* _What is required_
Using the data beneath this instruction, retype only the lines from the one that contains "Generate a Blender" down to the one that contains "(0.8, 0.9, 1.0))", both included, exactly as they appear.

-------

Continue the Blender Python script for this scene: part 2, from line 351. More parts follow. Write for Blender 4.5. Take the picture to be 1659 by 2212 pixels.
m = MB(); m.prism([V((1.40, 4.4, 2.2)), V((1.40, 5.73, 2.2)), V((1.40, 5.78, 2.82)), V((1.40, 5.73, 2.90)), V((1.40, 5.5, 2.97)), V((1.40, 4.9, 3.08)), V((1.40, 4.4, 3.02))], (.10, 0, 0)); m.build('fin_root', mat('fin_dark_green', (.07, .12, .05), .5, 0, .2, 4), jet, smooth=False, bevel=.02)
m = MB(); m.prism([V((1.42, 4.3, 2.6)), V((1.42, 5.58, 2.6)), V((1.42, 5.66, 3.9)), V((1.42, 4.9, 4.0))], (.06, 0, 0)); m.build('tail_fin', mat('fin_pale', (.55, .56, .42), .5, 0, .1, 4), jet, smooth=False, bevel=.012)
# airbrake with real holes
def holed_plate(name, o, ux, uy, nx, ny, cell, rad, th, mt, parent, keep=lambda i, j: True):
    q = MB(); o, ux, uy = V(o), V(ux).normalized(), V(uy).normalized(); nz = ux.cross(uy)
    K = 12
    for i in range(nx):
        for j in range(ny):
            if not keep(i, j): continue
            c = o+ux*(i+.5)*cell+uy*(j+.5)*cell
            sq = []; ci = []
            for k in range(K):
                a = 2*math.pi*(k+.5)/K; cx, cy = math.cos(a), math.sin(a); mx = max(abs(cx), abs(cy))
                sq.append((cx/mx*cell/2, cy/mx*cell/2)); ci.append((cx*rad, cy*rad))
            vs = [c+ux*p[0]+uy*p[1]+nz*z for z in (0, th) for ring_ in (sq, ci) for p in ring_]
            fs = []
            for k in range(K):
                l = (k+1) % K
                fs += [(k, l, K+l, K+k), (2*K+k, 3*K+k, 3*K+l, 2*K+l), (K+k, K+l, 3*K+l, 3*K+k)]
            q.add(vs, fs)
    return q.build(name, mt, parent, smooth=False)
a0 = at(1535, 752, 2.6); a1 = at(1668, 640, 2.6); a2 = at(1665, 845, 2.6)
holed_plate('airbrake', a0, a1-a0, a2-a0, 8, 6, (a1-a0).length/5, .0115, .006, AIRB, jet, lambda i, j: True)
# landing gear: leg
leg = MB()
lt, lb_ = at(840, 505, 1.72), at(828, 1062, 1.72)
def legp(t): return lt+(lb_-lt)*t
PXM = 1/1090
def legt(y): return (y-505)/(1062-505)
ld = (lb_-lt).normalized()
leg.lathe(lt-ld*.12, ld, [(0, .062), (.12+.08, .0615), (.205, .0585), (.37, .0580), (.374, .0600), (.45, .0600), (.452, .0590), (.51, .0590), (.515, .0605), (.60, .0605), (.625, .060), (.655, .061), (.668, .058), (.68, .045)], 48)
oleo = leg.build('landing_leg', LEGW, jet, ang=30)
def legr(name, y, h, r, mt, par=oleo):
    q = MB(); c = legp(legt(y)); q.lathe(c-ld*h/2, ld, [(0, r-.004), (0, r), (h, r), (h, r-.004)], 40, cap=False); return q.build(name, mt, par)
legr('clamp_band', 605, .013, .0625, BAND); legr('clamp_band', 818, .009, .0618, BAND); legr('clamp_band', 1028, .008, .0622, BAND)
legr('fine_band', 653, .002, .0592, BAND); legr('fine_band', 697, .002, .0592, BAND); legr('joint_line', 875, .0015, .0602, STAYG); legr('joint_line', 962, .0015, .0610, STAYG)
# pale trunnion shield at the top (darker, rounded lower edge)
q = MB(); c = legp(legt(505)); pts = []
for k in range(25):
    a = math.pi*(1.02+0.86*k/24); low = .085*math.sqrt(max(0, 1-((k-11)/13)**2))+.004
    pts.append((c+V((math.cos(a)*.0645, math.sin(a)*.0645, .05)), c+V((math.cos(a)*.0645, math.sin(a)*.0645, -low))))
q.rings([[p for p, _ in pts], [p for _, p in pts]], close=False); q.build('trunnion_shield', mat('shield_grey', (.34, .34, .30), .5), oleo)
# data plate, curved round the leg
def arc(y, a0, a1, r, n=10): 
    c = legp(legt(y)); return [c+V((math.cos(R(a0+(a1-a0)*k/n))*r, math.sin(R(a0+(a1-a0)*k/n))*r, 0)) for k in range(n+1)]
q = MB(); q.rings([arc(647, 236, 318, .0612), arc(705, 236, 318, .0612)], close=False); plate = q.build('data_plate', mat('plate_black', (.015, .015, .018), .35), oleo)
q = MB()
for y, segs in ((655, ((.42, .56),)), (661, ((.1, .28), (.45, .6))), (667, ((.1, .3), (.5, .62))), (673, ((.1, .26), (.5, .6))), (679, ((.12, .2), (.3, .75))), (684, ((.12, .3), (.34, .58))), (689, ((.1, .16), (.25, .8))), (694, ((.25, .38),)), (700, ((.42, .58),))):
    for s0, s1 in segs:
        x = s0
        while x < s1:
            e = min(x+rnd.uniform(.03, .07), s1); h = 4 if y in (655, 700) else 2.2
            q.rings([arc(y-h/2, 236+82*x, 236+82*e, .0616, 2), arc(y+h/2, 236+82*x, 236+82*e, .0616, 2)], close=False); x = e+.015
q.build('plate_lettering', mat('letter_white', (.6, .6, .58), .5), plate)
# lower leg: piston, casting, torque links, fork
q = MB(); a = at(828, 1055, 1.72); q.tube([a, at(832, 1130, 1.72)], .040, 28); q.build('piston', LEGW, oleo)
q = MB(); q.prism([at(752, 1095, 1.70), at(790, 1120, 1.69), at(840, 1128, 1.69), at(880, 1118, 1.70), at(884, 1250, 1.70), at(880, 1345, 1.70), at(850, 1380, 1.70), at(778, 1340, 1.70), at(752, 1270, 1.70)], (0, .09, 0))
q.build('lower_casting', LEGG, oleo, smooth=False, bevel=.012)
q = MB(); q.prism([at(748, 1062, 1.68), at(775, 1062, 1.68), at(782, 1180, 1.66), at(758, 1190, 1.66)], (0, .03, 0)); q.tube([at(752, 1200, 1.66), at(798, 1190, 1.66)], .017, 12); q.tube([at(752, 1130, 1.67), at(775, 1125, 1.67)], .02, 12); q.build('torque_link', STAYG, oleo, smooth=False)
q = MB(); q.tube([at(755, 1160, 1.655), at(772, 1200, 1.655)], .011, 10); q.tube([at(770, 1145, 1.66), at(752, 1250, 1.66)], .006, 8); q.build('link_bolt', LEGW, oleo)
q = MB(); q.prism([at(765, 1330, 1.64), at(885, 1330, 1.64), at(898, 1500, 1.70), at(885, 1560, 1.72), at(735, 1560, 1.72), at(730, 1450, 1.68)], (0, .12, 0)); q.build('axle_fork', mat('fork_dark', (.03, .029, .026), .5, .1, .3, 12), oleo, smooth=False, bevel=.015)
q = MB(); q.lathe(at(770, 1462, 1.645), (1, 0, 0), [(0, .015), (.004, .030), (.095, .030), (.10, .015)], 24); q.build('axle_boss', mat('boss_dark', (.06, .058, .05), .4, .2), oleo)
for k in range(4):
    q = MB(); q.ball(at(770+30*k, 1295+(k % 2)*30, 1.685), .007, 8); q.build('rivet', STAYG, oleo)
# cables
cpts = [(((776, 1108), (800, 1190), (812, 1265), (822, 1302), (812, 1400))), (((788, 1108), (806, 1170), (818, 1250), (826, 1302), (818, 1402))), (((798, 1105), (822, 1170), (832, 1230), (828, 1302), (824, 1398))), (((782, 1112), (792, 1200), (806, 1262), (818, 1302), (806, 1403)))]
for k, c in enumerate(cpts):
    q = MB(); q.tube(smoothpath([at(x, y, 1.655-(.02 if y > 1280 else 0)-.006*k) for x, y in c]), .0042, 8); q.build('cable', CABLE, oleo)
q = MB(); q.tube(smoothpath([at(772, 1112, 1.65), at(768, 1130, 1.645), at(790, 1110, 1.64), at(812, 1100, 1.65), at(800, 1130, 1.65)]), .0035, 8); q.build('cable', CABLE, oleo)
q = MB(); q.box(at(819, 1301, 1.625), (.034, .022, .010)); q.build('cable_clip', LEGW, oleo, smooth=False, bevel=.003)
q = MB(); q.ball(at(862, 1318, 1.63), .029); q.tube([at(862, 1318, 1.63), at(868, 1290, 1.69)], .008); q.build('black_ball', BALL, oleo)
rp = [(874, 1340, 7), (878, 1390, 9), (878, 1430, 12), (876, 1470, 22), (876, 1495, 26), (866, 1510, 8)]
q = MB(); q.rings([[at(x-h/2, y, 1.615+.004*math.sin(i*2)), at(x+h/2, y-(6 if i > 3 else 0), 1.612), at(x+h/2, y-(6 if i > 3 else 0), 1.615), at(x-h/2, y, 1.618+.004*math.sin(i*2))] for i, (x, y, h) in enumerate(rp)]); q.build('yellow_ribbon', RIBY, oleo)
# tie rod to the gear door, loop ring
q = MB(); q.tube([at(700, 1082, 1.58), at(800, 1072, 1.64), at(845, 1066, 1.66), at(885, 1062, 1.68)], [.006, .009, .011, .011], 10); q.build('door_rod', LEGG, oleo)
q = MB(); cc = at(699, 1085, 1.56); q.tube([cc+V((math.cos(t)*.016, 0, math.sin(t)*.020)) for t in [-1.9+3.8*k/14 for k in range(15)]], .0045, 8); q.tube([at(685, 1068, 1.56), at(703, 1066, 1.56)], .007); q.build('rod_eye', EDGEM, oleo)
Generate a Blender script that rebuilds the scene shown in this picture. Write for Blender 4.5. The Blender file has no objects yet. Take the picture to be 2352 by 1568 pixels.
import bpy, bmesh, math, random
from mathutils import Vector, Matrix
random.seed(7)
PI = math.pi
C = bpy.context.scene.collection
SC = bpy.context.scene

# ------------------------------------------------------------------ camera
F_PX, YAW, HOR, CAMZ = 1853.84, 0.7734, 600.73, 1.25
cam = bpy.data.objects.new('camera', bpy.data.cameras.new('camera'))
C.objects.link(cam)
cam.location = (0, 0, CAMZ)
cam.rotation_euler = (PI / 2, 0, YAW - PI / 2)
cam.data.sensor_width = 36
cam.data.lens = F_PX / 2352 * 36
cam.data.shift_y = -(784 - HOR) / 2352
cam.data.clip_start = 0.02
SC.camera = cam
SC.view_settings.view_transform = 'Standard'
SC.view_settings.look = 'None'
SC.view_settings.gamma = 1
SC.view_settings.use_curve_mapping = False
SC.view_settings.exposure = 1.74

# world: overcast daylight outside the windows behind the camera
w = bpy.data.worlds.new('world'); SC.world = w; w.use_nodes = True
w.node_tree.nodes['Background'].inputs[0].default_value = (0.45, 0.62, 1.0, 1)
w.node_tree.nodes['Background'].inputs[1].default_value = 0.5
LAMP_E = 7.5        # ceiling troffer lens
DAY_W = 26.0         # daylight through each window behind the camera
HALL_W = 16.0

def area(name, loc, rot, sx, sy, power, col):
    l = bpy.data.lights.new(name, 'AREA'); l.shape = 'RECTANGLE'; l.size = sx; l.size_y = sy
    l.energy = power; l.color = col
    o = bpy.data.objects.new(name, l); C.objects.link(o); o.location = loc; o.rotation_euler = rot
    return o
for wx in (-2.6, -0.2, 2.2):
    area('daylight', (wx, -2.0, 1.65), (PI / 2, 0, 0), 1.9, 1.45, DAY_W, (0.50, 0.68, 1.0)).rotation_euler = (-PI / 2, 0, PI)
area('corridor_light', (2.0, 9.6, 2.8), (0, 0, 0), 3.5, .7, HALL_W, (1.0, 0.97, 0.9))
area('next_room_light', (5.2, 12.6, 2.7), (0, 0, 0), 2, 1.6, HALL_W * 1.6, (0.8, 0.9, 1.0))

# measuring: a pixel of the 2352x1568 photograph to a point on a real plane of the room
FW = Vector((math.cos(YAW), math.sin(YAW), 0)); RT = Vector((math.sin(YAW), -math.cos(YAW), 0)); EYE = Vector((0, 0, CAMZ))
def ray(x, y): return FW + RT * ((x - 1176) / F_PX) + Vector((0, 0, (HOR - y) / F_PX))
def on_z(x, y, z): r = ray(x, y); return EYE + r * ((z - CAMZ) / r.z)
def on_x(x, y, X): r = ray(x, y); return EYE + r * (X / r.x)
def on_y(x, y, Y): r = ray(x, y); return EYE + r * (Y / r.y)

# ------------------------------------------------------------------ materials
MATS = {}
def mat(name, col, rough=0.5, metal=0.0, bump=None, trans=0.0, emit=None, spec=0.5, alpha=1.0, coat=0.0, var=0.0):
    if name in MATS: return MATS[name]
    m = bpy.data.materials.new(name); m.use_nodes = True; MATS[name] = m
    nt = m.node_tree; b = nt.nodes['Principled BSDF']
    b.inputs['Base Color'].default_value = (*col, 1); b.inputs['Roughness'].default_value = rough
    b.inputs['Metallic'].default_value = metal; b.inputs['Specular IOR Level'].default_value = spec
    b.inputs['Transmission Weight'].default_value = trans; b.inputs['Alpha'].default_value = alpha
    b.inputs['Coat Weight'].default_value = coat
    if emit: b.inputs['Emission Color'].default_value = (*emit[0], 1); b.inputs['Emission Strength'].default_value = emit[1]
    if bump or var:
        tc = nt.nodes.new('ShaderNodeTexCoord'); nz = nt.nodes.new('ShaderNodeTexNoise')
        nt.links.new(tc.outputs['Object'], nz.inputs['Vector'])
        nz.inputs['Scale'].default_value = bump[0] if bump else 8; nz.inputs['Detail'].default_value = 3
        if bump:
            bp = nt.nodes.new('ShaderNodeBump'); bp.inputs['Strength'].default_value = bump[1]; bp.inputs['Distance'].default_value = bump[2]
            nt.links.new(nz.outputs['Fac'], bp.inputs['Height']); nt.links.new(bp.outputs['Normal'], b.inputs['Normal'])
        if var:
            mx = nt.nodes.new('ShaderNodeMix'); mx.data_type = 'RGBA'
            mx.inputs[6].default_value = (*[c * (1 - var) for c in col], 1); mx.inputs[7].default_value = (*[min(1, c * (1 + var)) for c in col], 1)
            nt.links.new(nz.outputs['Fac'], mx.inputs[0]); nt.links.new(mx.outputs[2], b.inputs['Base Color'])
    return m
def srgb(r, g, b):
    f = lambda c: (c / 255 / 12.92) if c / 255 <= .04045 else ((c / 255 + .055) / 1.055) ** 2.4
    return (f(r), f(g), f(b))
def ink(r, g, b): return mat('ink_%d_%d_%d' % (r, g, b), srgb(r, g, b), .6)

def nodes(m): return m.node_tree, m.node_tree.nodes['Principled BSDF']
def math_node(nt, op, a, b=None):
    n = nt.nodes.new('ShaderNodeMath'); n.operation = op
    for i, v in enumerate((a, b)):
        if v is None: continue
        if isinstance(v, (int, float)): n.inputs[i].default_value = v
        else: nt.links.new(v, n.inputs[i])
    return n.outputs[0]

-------

* _Final result_
Generate a Blender script that rebuilds the scene shown in this picture. Write for Blender 4.5. The Blender file has no objects yet. Take the picture to be 2352 by 1568 pixels.
import bpy, bmesh, math, random
from mathutils import Vector, Matrix
random.seed(7)
PI = math.pi
C = bpy.context.scene.collection
SC = bpy.context.scene

# ------------------------------------------------------------------ camera
F_PX, YAW, HOR, CAMZ = 1853.84, 0.7734, 600.73, 1.25
cam = bpy.data.objects.new('camera', bpy.data.cameras.new('camera'))
C.objects.link(cam)
cam.location = (0, 0, CAMZ)
cam.rotation_euler = (PI / 2, 0, YAW - PI / 2)
cam.data.sensor_width = 36
cam.data.lens = F_PX / 2352 * 36
cam.data.shift_y = -(784 - HOR) / 2352
cam.data.clip_start = 0.02
SC.camera = cam
SC.view_settings.view_transform = 'Standard'
SC.view_settings.look = 'None'
SC.view_settings.gamma = 1
SC.view_settings.use_curve_mapping = False
SC.view_settings.exposure = 1.74

# world: overcast daylight outside the windows behind the camera
w = bpy.data.worlds.new('world'); SC.world = w; w.use_nodes = True
w.node_tree.nodes['Background'].inputs[0].default_value = (0.45, 0.62, 1.0, 1)
w.node_tree.nodes['Background'].inputs[1].default_value = 0.5
LAMP_E = 7.5        # ceiling troffer lens
DAY_W = 26.0         # daylight through each window behind the camera
HALL_W = 16.0

def area(name, loc, rot, sx, sy, power, col):
    l = bpy.data.lights.new(name, 'AREA'); l.shape = 'RECTANGLE'; l.size = sx; l.size_y = sy
    l.energy = power; l.color = col
    o = bpy.data.objects.new(name, l); C.objects.link(o); o.location = loc; o.rotation_euler = rot
    return o
for wx in (-2.6, -0.2, 2.2):
    area('daylight', (wx, -2.0, 1.65), (PI / 2, 0, 0), 1.9, 1.45, DAY_W, (0.50, 0.68, 1.0)).rotation_euler = (-PI / 2, 0, PI)
area('corridor_light', (2.0, 9.6, 2.8), (0, 0, 0), 3.5, .7, HALL_W, (1.0, 0.97, 0.9))
area('next_room_light', (5.2, 12.6, 2.7), (0, 0, 0), 2, 1.6, HALL_W * 1.6, (0.8, 0.9, 1.0))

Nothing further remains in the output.